Copy each line that holds "from".

[RECORDED DATA]
□ □ □
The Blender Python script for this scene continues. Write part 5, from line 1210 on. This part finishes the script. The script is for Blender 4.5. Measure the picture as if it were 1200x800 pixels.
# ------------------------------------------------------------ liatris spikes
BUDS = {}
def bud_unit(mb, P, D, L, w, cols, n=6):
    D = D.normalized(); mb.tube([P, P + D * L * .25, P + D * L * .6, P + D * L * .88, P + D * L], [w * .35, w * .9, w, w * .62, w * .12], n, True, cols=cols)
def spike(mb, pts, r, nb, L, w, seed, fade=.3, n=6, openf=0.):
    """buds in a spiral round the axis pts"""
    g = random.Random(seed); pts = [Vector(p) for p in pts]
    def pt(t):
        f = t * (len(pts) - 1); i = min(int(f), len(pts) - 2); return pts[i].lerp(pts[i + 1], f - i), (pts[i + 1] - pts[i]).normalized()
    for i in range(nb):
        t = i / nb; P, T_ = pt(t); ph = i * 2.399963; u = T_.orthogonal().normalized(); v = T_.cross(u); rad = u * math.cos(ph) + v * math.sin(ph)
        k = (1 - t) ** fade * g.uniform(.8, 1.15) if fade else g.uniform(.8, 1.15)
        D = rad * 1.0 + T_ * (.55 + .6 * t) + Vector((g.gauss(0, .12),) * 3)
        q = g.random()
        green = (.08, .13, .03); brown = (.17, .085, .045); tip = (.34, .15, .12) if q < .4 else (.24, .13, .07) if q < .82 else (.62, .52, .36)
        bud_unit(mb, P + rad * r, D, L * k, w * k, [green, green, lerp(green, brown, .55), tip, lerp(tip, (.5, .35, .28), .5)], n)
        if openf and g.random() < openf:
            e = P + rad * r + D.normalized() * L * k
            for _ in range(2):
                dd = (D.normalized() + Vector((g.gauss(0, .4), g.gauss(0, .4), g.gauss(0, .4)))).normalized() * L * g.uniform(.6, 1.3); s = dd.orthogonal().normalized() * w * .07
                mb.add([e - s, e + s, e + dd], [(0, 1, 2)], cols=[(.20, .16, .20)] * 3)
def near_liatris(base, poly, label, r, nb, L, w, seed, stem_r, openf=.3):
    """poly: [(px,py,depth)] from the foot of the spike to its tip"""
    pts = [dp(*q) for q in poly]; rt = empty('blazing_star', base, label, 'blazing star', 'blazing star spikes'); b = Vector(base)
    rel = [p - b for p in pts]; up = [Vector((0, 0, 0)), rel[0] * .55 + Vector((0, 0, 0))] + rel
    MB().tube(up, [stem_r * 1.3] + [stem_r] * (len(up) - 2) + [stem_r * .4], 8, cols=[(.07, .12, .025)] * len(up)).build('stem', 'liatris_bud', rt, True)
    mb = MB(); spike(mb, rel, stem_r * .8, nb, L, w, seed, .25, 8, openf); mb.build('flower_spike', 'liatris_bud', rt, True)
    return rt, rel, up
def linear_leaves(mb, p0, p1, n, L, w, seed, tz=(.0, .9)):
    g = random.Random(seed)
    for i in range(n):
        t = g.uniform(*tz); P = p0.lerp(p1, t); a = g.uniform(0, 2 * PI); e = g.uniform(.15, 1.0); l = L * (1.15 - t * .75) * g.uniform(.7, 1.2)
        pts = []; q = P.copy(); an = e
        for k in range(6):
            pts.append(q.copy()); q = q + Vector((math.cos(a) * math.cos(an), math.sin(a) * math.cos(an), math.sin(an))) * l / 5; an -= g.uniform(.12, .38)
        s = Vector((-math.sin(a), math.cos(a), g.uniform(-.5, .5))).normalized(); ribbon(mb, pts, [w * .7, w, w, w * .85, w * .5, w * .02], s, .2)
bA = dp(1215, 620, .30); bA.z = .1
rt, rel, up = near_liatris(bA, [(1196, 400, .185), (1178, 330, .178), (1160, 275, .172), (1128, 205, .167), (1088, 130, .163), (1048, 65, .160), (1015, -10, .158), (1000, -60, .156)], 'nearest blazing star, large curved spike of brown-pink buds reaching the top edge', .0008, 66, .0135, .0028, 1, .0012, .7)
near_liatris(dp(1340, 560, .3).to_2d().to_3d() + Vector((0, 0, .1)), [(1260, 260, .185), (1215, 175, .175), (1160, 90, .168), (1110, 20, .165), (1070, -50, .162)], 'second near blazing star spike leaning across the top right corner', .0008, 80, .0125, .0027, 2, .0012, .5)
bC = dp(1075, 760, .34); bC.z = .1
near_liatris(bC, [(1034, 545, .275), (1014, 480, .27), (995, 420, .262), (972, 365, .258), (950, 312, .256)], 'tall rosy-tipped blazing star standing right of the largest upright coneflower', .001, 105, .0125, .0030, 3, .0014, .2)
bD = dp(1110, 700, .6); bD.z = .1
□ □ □
[TASK ANSWER]
The Blender Python script for this scene continues. Write part 5, from line 1210 on. This part finishes the script. The script is for Blender 4.5. Measure the picture as if it were 1200x800 pixels.
    """poly: [(px,py,depth)] from the foot of the spike to its tip"""